Het reservewiel ligt met de buitenkant omlaag in de ruimte voor het reservewiel. Dezelfde doorloopbout waarmee het blok schuimrubber vastzit, houdt ook het reservewiel in positie. Het blok schuimrubber bevat al het gereedschap voor het verwisselen van banden, zie het artikel "Gereedschapsset".
De rijeigenschappen van de auto kunnen zich wijzigen bij het gebruik van een compact reservewiel. Vervang het reservewiel dan ook zo spoedig mogelijk weer door een standaardwiel.

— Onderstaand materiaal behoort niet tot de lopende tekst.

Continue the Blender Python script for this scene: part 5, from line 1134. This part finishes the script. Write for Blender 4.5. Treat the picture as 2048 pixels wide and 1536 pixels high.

Het reservewiel is kleiner dan het gewone wiel. Dit heeft gevolgen voor de bodemspeling van de auto. Wees voorzichtig bij hoge trottoirbanden en reinig de auto niet in een autowasstraat.
- Neem de bandenspanning in acht die de fabrikant van het reservewiel adviseert.
- Bij vierwielaangedreven auto's is de achterwielaandrijving uit te schakelen.
- Als het reservewiel op de vooras zit, kunt u geen sneeuwkettingen omleggen.
- Het reservewiel mag niet worden gerepareerd.
Belangrijk
- Rijd met een reservewiel op de auto nooit sneller dan 80 km/h (50 mph).
- Rijd nooit met de auto, als deze is voorzien van meer dan één reservewiel van het type "Temporary Spare".